Listening is a Godly virtue. I spend some much time talking, which can lead me to foolish words. Arguing, being defensive, and worrying to an obsessive point... knocking out listening.
And most importantly, I need to be listening to God. I want to be able to sit in silence for an hour without fidgeting, or picking up the phone, and being interpreted by something else I think I need to do. I yearn to hear, others, God. This my prayer not just this week, but for my life.

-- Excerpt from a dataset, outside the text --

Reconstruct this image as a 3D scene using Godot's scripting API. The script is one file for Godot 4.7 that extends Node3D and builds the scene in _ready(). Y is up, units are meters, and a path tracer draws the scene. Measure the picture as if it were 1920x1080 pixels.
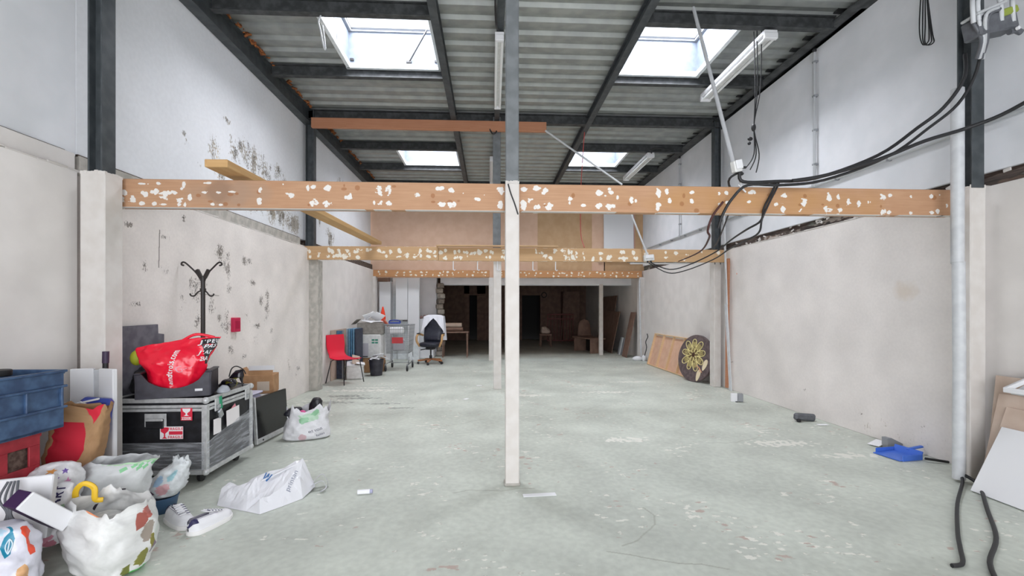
extends Node3D

var M := {}
var taken := {}
var rng := RandomNumberGenerator.new()
var NA: PackedByteArray   # smooth noise, 512 x 512
var NB: PackedByteArray   # fine noise, 512 x 512


# ------------------------------------------------------------------ mesh collector
class Mb:
	var v := PackedVector3Array()
	var n := PackedVector3Array()
	var u := PackedVector2Array()
	var c := PackedColorArray()
	var xf := Transform3D()
	var col := Color.WHITE
	var uo := Vector3.ZERO

	func uv_of(q: Vector3, m: Vector3) -> Vector2:
		var p := q + uo
		var a := m.abs()
		if a.z >= a.x and a.z >= a.y:
			return Vector2(p.x, -p.y)
		if a.x >= a.y:
			return Vector2(p.z, -p.y)
		return Vector2(p.x, p.z)

	func put(p: Vector3, m: Vector3, t: Vector2) -> void:
		v.push_back(xf * p)
		n.push_back((xf.basis * m).normalized())
		u.push_back(t)
		c.push_back(col)

	func tri(a: Vector3, b: Vector3, d: Vector3) -> void:
		var m := (b - a).cross(d - a).normalized()
		put(a, m, uv_of(a, m))
		put(d, m, uv_of(d, m))
		put(b, m, uv_of(b, m))

	func quad(a: Vector3, b: Vector3, d: Vector3, e: Vector3) -> void:
		tri(a, b, d)
		tri(a, d, e)

	# a quad whose texture runs from (0,1) at a, (1,1) at b, (1,0) at d, (0,0) at e
	func print_quad(a: Vector3, b: Vector3, d: Vector3, e: Vector3) -> void:
		var m := (b - a).cross(d - a).normalized()
		for k in [[a, Vector2(0, 1)], [d, Vector2(1, 0)], [b, Vector2(1, 1)], [a, Vector2(0, 1)], [e, Vector2(0, 0)], [d, Vector2(1, 0)]]:
			put(k[0], m, k[1])

	func box(ctr: Vector3, size: Vector3, bev := 0.003, bas := Basis()) -> Mb:
		var old := xf
		xf = xf * Transform3D(bas, ctr)
		uo = ctr if bas == Basis() else Vector3.ZERO
		var h := size / 2.0
		var b := minf(bev, minf(h.x, minf(h.y, h.z)) * 0.9)
		var i := h - Vector3(b, b, b)
		for s in [-1.0, 1.0]:
			_f(Vector3(s * h.x, -i.y, -i.z), Vector3(s * h.x, i.y, -i.z), Vector3(s * h.x, i.y, i.z), Vector3(s * h.x, -i.y, i.z), Vector3(s, 0, 0))
			_f(Vector3(-i.x, s * h.y, -i.z), Vector3(i.x, s * h.y, -i.z), Vector3(i.x, s * h.y, i.z), Vector3(-i.x, s * h.y, i.z), Vector3(0, s, 0))
			_f(Vector3(-i.x, -i.y, s * h.z), Vector3(i.x, -i.y, s * h.z), Vector3(i.x, i.y, s * h.z), Vector3(-i.x, i.y, s * h.z), Vector3(0, 0, s))
			if b > 0.0:
				for t in [-1.0, 1.0]:
					_f(Vector3(s * h.x, t * i.y, -i.z), Vector3(s * h.x, t * i.y, i.z), Vector3(s * i.x, t * h.y, i.z), Vector3(s * i.x, t * h.y, -i.z), Vector3(s, t, 0))
					_f(Vector3(s * h.x, -i.y, t * i.z), Vector3(s * h.x, i.y, t * i.z), Vector3(s * i.x, i.y, t * h.z), Vector3(s * i.x, -i.y, t * h.z), Vector3(s, 0, t))
					_f(Vector3(-i.x, s * h.y, t * i.z), Vector3(i.x, s * h.y, t * i.z), Vector3(i.x, s * i.y, t * h.z), Vector3(-i.x, s * i.y, t * h.z), Vector3(0, s, t))
					for q in [-1.0, 1.0]:
						var a1 := Vector3(s * h.x, t * i.y, q * i.z)
						var a2 := Vector3(s * i.x, t * h.y, q * i.z)
						var a3 := Vector3(s * i.x, t * i.y, q * h.z)
						if s * t * q > 0:
							tri(a1, a2, a3)
						else:
							tri(a1, a3, a2)
		xf = old
		uo = Vector3.ZERO
		return self

	func _f(a: Vector3, b: Vector3, d: Vector3, e: Vector3, out: Vector3) -> void:
		if (b - a).cross(d - a).dot(out) > 0:
			quad(a, b, d, e)
		else:
			quad(a, e, d, b)

	# a box between two points: width across, height up
	func bar(a: Vector3, b: Vector3, w: float, h: float, bev := 0.003, up := Vector3.UP) -> Mb:
		var x := (b - a).normalized()
		var z := x.cross(up).normalized()
		if z.length() < 0.5:
			z = x.cross(Vector3.FORWARD).normalized()
		var y := z.cross(x).normalized()
		return box((a + b) / 2.0, Vector3(a.distance_to(b), h, w), bev, Basis(x, y, z))

	# rows of points -> smooth surface; outside is where (along a row) x (row to row) points, flip turns it
	func grid(rows: Array, closed := false, flip := false, flat := false, uvs := Vector2(1, 1)) -> Mb:
		var nr := rows.size()
		var nc: int = rows[0].size()
		var normals := []
		for r in nr:
			var line := PackedVector3Array()
			for k in nc:
				var k0 := (k - 1 + nc) % nc if closed else maxi(k - 1, 0)
				var k1 := (k + 1) % nc if closed else mini(k + 1, nc - 1)
				var du: Vector3 = rows[r][k1] - rows[r][k0]
				var dv: Vector3 = rows[mini(r + 1, nr - 1)][k] - rows[maxi(r - 1, 0)][k]
				var m := du.cross(dv)
				if m.length_squared() < 1e-16:
					m = Vector3.UP if r > nr / 2 else Vector3.DOWN
					if flip: m = -m
				line.push_back((-m if flip else m).normalized())
			normals.push_back(line)
		var last := nc if closed else nc - 1
		for r in nr - 1:
			for k in last:
				var k1 := (k + 1) % nc
				var a: Vector3 = rows[r][k]
				var b: Vector3 = rows[r][k1]
				var d: Vector3 = rows[r + 1][k1]
				var e: Vector3 = rows[r + 1][k]
				var t0 := Vector2(float(k) / last, 1.0 - float(r) / (nr - 1)) * uvs
				var t1 := Vector2(float(k + 1) / last, 1.0 - float(r + 1) / (nr - 1)) * uvs
				if flat:
					if flip:
						_ft(a, e, d, t0, Vector2(t0.x, t1.y), t1)
						_ft(a, d, b, t0, t1, Vector2(t1.x, t0.y))
					else:
						_ft(a, b, d, t0, Vector2(t1.x, t0.y), t1)
						_ft(a, d, e, t0, t1, Vector2(t0.x, t1.y))
					continue
				var P := [[a, normals[r][k], t0], [b, normals[r][k1], Vector2(t1.x, t0.y)], [d, normals[r + 1][k1], t1], [e, normals[r + 1][k], Vector2(t0.x, t1.y)]]
				for i in ([0, 1, 2, 0, 2, 3] if flip else [0, 2, 1, 0, 3, 2]):
					put(P[i][0], P[i][1], P[i][2])
		return self

	func _ft(a: Vector3, b: Vector3, d: Vector3, ta: Vector2, tb: Vector2, td: Vector2) -> void:
		var m := (b - a).cross(d - a).normalized()
		put(a, m, ta)
		put(d, m, td)
		put(b, m, tb)

	func tube(pts: Array, r, sides := 8, caps := true) -> Mb:
		var rows := []
		var np := pts.size()
		var side := Vector3.ZERO
		for i in np:
			var p: Vector3 = pts[i]
			var t: Vector3 = (pts[mini(i + 1, np - 1)] - pts[maxi(i - 1, 0)]).normalized()
			if side == Vector3.ZERO:
				side = t.cross(Vector3.UP if absf(t.y) < 0.9 else Vector3.RIGHT).normalized()
			side = (side - t * side.dot(t)).normalized()
			var up := side.cross(t).normalized()
			var rr: float = r[i] if r is Array else r
			var ring := PackedVector3Array()
			for k in sides:
				var a := TAU * k / sides
				ring.push_back(p + (side * cos(a) + up * sin(a)) * rr)
			rows.push_back(ring)
		grid(rows, true, true)
		if caps:
			for e in [0, np - 1]:
				var ctr: Vector3 = pts[e]
				for k in sides:
					var k1 := (k + 1) % sides
					if e == 0:
						tri(ctr, rows[e][k], rows[e][k1])
					else:
						tri(ctr, rows[e][k1], rows[e][k])
		return self

	# profile of (radius, height) from bottom to top round the y axis
	func lathe(prof: Array, seg := 20) -> Mb:
		var rows := []
		for p in prof:
			var ring := PackedVector3Array()
			for k in seg:
				var a := TAU * k / seg
				ring.push_back(Vector3(p.x * cos(a), p.y, p.x * sin(a)))
			rows.push_back(ring)
		return grid(rows, true, true)

	# a flat outline (counter-clockwise in x, y) given depth along z, from z0 to z1
	func prism(poly: PackedVector2Array, z0: float, z1: float) -> Mb:
		var pts := poly
		if Geometry2D.is_polygon_clockwise(pts) == false:
			pass
		var area := 0.0
		for i in pts.size():
			area += pts[i].cross(pts[(i + 1) % pts.size()])
		if area < 0:
			pts = pts.duplicate()
			pts.reverse()
		var idx := Geometry2D.triangulate_polygon(pts)
		for i in range(0, idx.size(), 3):
			var a := pts[idx[i]]
			var b := pts[idx[i + 1]]
			var d := pts[idx[i + 2]]
			if (b - a).cross(d - a) < 0:
				var t := b
				b = d
				d = t
			tri(Vector3(a.x, a.y, z1), Vector3(b.x, b.y, z1), Vector3(d.x, d.y, z1))
			tri(Vector3(a.x, a.y, z0), Vector3(d.x, d.y, z0), Vector3(b.x, b.y, z0))
		for i in pts.size():
			var a := pts[i]
			var b := pts[(i + 1) % pts.size()]
			quad(Vector3(a.x, a.y, z0), Vector3(b.x, b.y, z0), Vector3(b.x, b.y, z1), Vector3(a.x, a.y, z1))
		return self

	func ball(ctr: Vector3, r: Vector3, seg := 14, rings := 9) -> Mb:
		var rows := []
		for i in rings + 1:
			var f := PI * i / rings - PI / 2
			var ring := PackedVector3Array()
			for k in seg:
				var a := TAU * k / seg
				ring.push_back(ctr + Vector3(cos(a) * cos(f) * r.x, sin(f) * r.y, sin(a) * cos(f) * r.z))
			rows.push_back(ring)
		return grid(rows, true, true)

	func mesh() -> ArrayMesh:
		var a := []
		a.resize(Mesh.ARRAY_MAX)
		a[Mesh.ARRAY_VERTEX] = v
		a[Mesh.ARRAY_NORMAL] = n
		a[Mesh.ARRAY_TEX_UV] = u
		a[Mesh.ARRAY_COLOR] = c
		var m := ArrayMesh.new()
		m.add_surface_from_arrays(Mesh.PRIMITIVE_TRIANGLES, a)
		return m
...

"The most basic of all human needs is the need to understand and be understood. The best way to understand people is to listen to them." -Ralph Nichols


"Silence is a source of great strength." Lao Tzu

Wednesday, February 2, 2011

I was going to try and write poetry, but if you know anything about my week, that seems too ironic. So instead I am going to be confusing, yet bluntly honest. Well, to give you a major hint the soundtrack to my life right now, sappy and ridiculous as it may sound, would be ".. cause when a heart break, no it don't breakeven.."
I would love to ramble on convincing myself that I wasn't heart broken over some guy, but, I said I'd be honest. Yes. Yes, I am.
But this I do know, I didn't know whether to.. be angry, sad, laugh, or whine. But then I came to a moment right after everything seemed to hit where God said- Jodi, Hey, calm down. Take a deep breath, and..re- evaluate.
I am almost certain God told me to reevaluate my life in the seconds after my heart broke. So, I have been sitting eyes tired, but my head full for the last 5 hours thinking mid night about what this all means.
Then, it all flashed through my head.. memories. I had done this before, I had experienced this before. Heck, when I was in grade 10 I picked up kick boxing- why? Because I had a broken heart, and God said, move your emotions to something else. I did, and I fell in love with kickboxing for a time in my life... and peace came into my heart.
And then again, I had yet another heart break, and I took up reading.. I just read whatever books fascinated me, and strove to learn... and peace came into my heart.
I have to take moments to just be.. BE.. me.. just do all those things I never take time to do because honestly, I was always with some one else.. or thinking about something else.
I let my heart be sad for awhile.. Ecc. says for everything there is a season. I go through seasons. I come out of something hard, and I reclaim my identity, or try to rediscover part of me that I let fall to the side. And.. I write. I look forward to seeing more of you blog.